Scenes as source code
%%

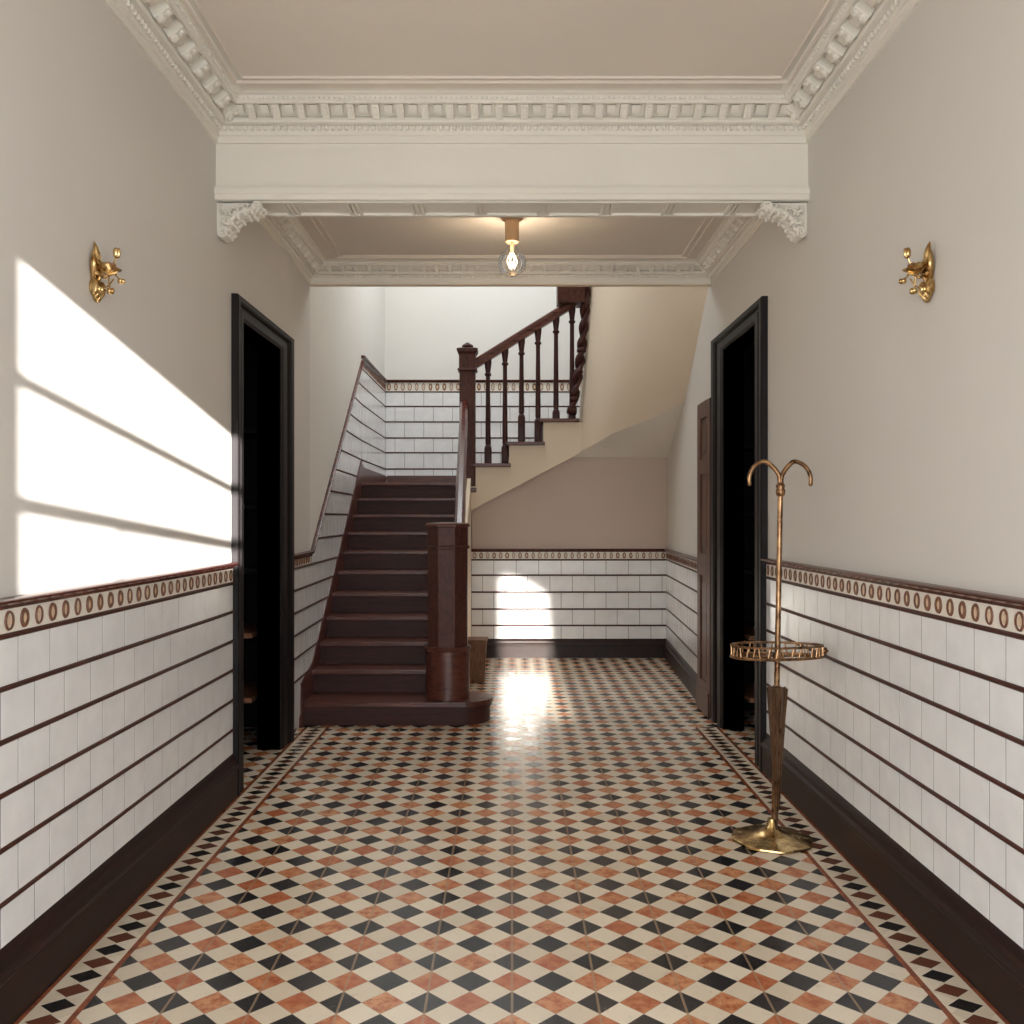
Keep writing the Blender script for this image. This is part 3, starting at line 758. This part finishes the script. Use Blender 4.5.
# ------------------------------------------------------------------ wall sconces
def sconce(sgn, label):
    X = lambda u: sgn*(HW - u); Y = 2.96
    t = thing('wall_sconce', label, 'sconce', (X(0), Y, 2.11), 'brass sconces facing each other')
    bm = NB()                                      # leaf-shaped fluted back plate with a shell foot
    for dy, sp_, zt_ in ((0, 0, 2.192), (-.016, -.012, 2.165), (.016, .012, 2.160)):
        zs = [zt_ + (2.032-zt_)*k/9 for k in range(10)]
        wv = [.0, .55, .9, 1, .85, .5, .1, -.05, .3, .6]
        tube(bm, [(X(.012+.006*math.sin(k*.7)), Y - .012 + .0028*k + dy*.4 + sp_*w, z) for k, (z, w) in enumerate(zip(zs, wv))],
             [.002, .007, .011, .013, .0125, .010, .009, .011, .012, .006], 10)
    for k in range(5): ball(bm, (X(.014), Y-.018+.013*k, 2.050-.010*(2-abs(k-2))), (.016, .009, .028), 8, 6)
    ball(bm, (X(.016), Y+.004, 2.095), (.018, .024, .016), 10, 8)
    obj('backplate', bm, M['brass'], t, True)
    bm = NB()                                      # two S-arms
    tube(bm, [(X(.014), Y-.01, 2.145), (X(.028), Y-.012, 2.118), (X(.045), Y-.014, 2.096), (X(.064), Y-.014, 2.088), (X(.082), Y-.01, 2.094)], [.006, .007, .007, .006, .005], 8)
    tube(bm, [(X(.016), Y, 2.062), (X(.03), Y-.004, 2.083), (X(.045), Y-.008, 2.078), (X(.055), Y-.01, 2.09)], [.005, .005, .005, .006], 8)
    obj('arm', bm, M['brass'], t, True)
    bm = NB(); R = Matrix.Rotation(sgn*-.28, 3, 'Y')
    lathe(bm, [(.006, -.020), (.010, -.012), (.022, -.006), (.036, .004), (.038, .009), (.030, .008), (.016, .002), (.004, .004)], (X(.058), Y-.01, 2.106), 20, R)
    D = obj('drip_dish', bm, M['brass'], t, True)
    bm = NB()
    for k in range(5):
        a = k*2*PI/5; ball(bm, (X(.058)+.014*math.cos(a), Y-.01+.014*math.sin(a), 2.118), (.010, .010, .007), 7, 5)
    obj('rosette', bm, M['bronze'], D, True)
    def bud(pts, c, r, M3=None):
        bm = NB(); tube(bm, pts, .0028, 6); s = obj('stem', bm, M['brass'], t, True)
        bm = NB()
        for k in range(4):
            a = k*PI/2; ball(bm, (c[0]+.006*math.cos(a), c[1]+.006*math.sin(a), c[2]), (r[0]*.6, r[0]*.6, r[1]), 8, 6)
        ball(bm, (c[0], c[1], c[2]-r[1]*.7), (r[0]*.8, r[0]*.8, r[1]*.45), 8, 6)
        obj('bud', bm, M['brass'], s, True)
    bud([(X(.066), Y-.01, 2.110), (X(.074), Y-.012, 2.122), (X(.082), Y-.012, 2.142)], (X(.084), Y-.012, 2.156), (.011, .016))
    bud([(X(.072), Y-.008, 2.095), (X(.082), Y-.006, 2.083), (X(.088), Y-.006, 2.076)], (X(.096), Y-.006, 2.068), (.011, .008))
    bud([(X(.06), Y-.01, 2.090), (X(.058), Y-.012, 2.066), (X(.062), Y-.012, 2.048)], (X(.064), Y-.012, 2.036), (.012, .010))
    bud([(X(.02), Y, 2.045), (X(.038), Y-.008, 2.044), (X(.056), Y-.01, 2.052), (X(.074), Y-.01, 2.075)], (X(.030), Y-.008, 2.043), (.010, .010))
sconce(-1, 'brass floral wall sconce on the left wall')
sconce(1, 'brass floral wall sconce on the right wall')

# ------------------------------------------------------------------ umbrella stand and umbrella
SX, SY = 1.065, 3.83
t = thing('umbrella_stand', 'tall brass umbrella stand with twin hooks and ring gallery by the right wall', 'umbrella stand', (SX, SY, 0))
bm = NB(); lathe(bm, [(.160, .001), (.164, .005), (.162, .011), (.148, .015), (.110, .019), (.078, .027), (.054, .034), (.036, .044), (.024, .062), (.017, .09)], (SX, SY, 0), 48, None,
                 lambda a, z: 1 + (.025*math.cos(8*a) if z < .03 else 0)); obj('base', bm, M['brass'], t, True)
TX, TZ = wx(780.5, SY), wz(488, SY)
PX = lambda z: SX + .008 + (TX-SX-.008)*z/TZ
bm = NB(); tube(bm, [(PX(.09), SY, .09), (PX(.8), SY, .8), (TX, SY, TZ)], [.0125, .0115, .0105], 14)
lathe(bm, [(.011, TZ-.035), (.018, TZ-.028), (.020, TZ-.012), (.016, TZ-.002), (.019, TZ+.01), (.012, TZ+.022)], (TX, SY, 0), 16)
obj('pole', bm, M['bronze'], t, True)
for sg, ex, pk in ((-1, wx(749.5, SY), wx(763, SY)), (1, wx(810.5, SY), wx(796, SY))):
    top = wz(461.5, SY); ze = wz(484, SY)
    ctrl = [V(TX + sg*.004, SY, TZ), V(TX + sg*.006, SY, TZ+.05), V((TX+pk)/2 + sg*.004, SY, top-.014), V(pk, SY, top), V((pk+ex)/2 + sg*.010, SY, top-.022), V(ex, SY, top-.06), V(ex, SY, ze)]
    pts = []
    for i in range(len(ctrl)-1):
        p0, p1, p2, p3 = ctrl[max(i-1, 0)], ctrl[i], ctrl[i+1], ctrl[min(i+2, len(ctrl)-1)]
        for j in range(6):
            u = j/6; pts.append(.5*((2*p1) + (p2-p0)*u + (2*p0-5*p1+4*p2-p3)*u*u + (3*p1-p0-3*p2+p3)*u**3))
    pts.append(ctrl[-1])
    bm = NB(); tube(bm, pts, [.010-.002*k/len(pts) for k in range(len(pts))], 12); ball(bm, ctrl[-1], (.0095, .0095, .010), 10, 6)
    obj('hook', bm, M['bronze'], t, True)
# ring gallery: two oval rails with rods and a knob at the wall side
gx0, gx1 = wx(731, SY), wx(822, SY); gc = (gx0+gx1)/2; gr = (gx1-gx0)/2
def ring_pt(a, z):
    c, s = math.cos(a), math.sin(a); return V(gc + gr*c, SY - .01 + gr*.5*s*(1 - .25*c), z)
G0, G1 = wz(656, SY), wz(645, SY)
for z, r in ((G0, .0062), (G1, .0048)):
    bm = NB(); tube(bm, [ring_pt(2*PI*k/48, z) for k in range(48)], r, 8, True); obj('gallery_rail', bm, M['bronze'], t, True)
for k in range(36):
    a = 2*PI*k/36; bm = NB(); tube(bm, [ring_pt(a, G0), ring_pt(a + (.05 if k % 3 else -.04), G1)], .0032, 6); obj('spindle', bm, M['bronze'], t, True)
bm = NB(); ball(bm, (gx1+.004, SY-.01, (G0+G1)/2), (.014, .014, .014), 10, 8)
for k in range(6):
    a = k*PI/3; ball(bm, (gx1+.004+.012*math.cos(a), SY-.016, (G0+G1)/2+.012*math.sin(a)), .006, 6, 5)
obj('knob', bm, M['bronze'], t, True)
bm = NB()
for a in (PI*.5, PI*1.5, 0, PI): tube(bm, [ring_pt(a, G0), V(PX(G0), SY, G0)], .0045, 6)
lathe(bm, [(.018, G0-.014), (.020, G0), (.018, G0+.014)], (PX(G0), SY, 0), 14)
obj('gallery_bracket', bm, M['bronze'], t, True)
UMX, UMY = wx(778.5, SY-.06), SY-.055
t = thing('umbrella', 'furled dark bronze umbrella standing against the brass stand pole', 'umbrella', (UMX, UMY, .04))
zt, zb = wz(688, UMY), wz(808, UMY)
M3 = Matrix.Rotation(.018, 3, 'Y')
bm = NB(); hh = zt-zb
lathe(bm, [(.006, zb-.01), (.010, zb), (.019, zb+hh*.35), (.028, zb+hh*.7), (.036, zt-.01), (.037, zt), (.026, zt-.004)], (UMX-.004, UMY, 0), 48, None,
      lambda a, z: 1 + .10*math.cos(8*a + z*5) + .05*math.cos(16*a))
obj('canopy', bm, M['cloth'], t, True)
bm = NB(); tube(bm, [(UMX-.004, UMY, zb+.02), (UMX-.006, UMY, .062)], [.007, .004], 8); obj('shaft', bm, M['cloth'], t, True)
for k in range(8):
    a = k*PI/4+.2; bm = NB(); tube(bm, [(UMX-.004+.009*math.cos(a), UMY+.009*math.sin(a), zb+.01), (UMX-.004+.034*math.cos(a), UMY+.034*math.sin(a), zt+.006)], .0022, 5); obj('rib', bm, M['bronze'], t)

# ------------------------------------------------------------------ light
def area(name, loc, rot, sx, sy, power, col, spread=180):
    l = bpy.data.lights.new(name, 'AREA'); l.shape = 'RECTANGLE'; l.size, l.size_y = sx, sy; l.energy = power; l.color = col; l.spread = math.radians(spread)
    o = bpy.data.objects.new(name, l); C.objects.link(o); o.location = loc; o.rotation_euler = rot; return o
area('front_window_daylight', (0, YF+.06, 1.4), (PI/2, 0, 0), 2.3, 2.0, 75, (.84, .92, 1))
area('side_fill', (HW-.02, -1.2, 1.05), (0, PI/2-.32, 0), 1.7, 2.2, 112, (.86, .93, 1), 150)  # added fill lamps on both side walls, where no window is built
area('side_fill', (-HW+.02, -1.2, 1.05), (0, -PI/2+.32, 0), 1.7, 2.2, 112, (.86, .93, 1), 150)
area('skylight_daylight', (-.2, 8.8, ZTOP-.06), (0, 0, 0), 2.2, 2.4, 58, (.93, .97, 1))
l = bpy.data.lights.new('sun', 'SUN'); l.energy = 30; l.angle = math.radians(.3); l.color = (1, .98, .95)
o = bpy.data.objects.new('sun', l); C.objects.link(o); o.rotation_euler = SUN.to_track_quat('-Z', 'Y').to_euler(); o.location = (3, -8, 4)
l = bpy.data.lights.new('spot_shaft', 'SPOT'); l.energy = 62000; l.spot_size = math.radians(6.4); l.spot_blend = .0; l.shadow_soft_size = .06; l.color = (1, .94, .84)  # added spot outside the front wall, in place of sunlight from a second direction
o = bpy.data.objects.new('spot_shaft', l); C.objects.link(o); o.location = SP
bb = lambda i: (min(p[i] for p in holeS) + max(p[i] for p in holeS))/2
tgt = Vector((bb(0), YF, bb(1))); o.rotation_euler = (tgt-SP).to_track_quat('-Z', 'Y').to_euler()
l = bpy.data.lights.new('bulb_light', 'POINT'); l.energy = 7; l.color = (1, .80, .58); l.shadow_soft_size = .014
o = bpy.data.objects.new('bulb_light', l); C.objects.link(o); o.location = (0, LY, zc)
w = bpy.data.worlds.new('world'); bpy.context.scene.world = w; w.use_nodes = True
w.node_tree.nodes['Background'].inputs[0].default_value = (.75, .85, 1, 1); w.node_tree.nodes['Background'].inputs[1].default_value = .5

# ------------------------------------------------------------------ camera and view
cam = bpy.data.cameras.new('camera'); cam.sensor_width = 36; cam.lens = 36*F/1024; cam.shift_y = (HY-512)/1024; cam.clip_start = .05
o = bpy.data.objects.new('camera', cam); C.objects.link(o); o.location = (0, 0, H); o.rotation_euler = (PI/2, 0, 0)
sc = bpy.context.scene; sc.camera = o
sc.view_settings.view_transform = 'Standard'; sc.view_settings.look = 'None'; sc.view_settings.gamma = 1; sc.view_settings.exposure = .28
sc.view_settings.use_curve_mapping = False
sc.cycles.max_bounces = 10; sc.cycles.diffuse_bounces = 6; sc.cycles.use_denoising = True
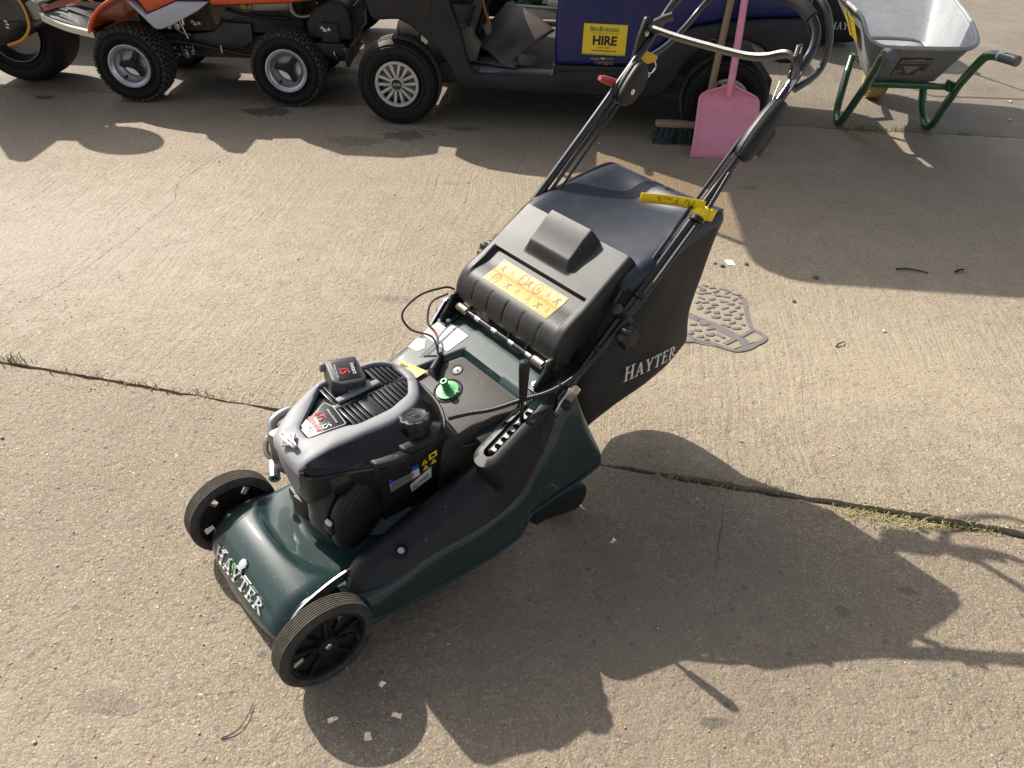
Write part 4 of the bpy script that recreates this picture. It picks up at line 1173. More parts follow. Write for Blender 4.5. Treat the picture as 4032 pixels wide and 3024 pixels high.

%%

AIM OF THE EXERCISE => Where a line in the entries holds "script", copy that line.

TASK ANSWER =>
Keep writing the Blender script for this image. This is part 3, starting at line 758. This part finishes the script. Use Blender 4.5.
Write part 4 of the bpy script that recreates this picture. It picks up at line 1173. More parts follow. Write for Blender 4.5. Treat the picture as 4032 pixels wide and 3024 pixels high.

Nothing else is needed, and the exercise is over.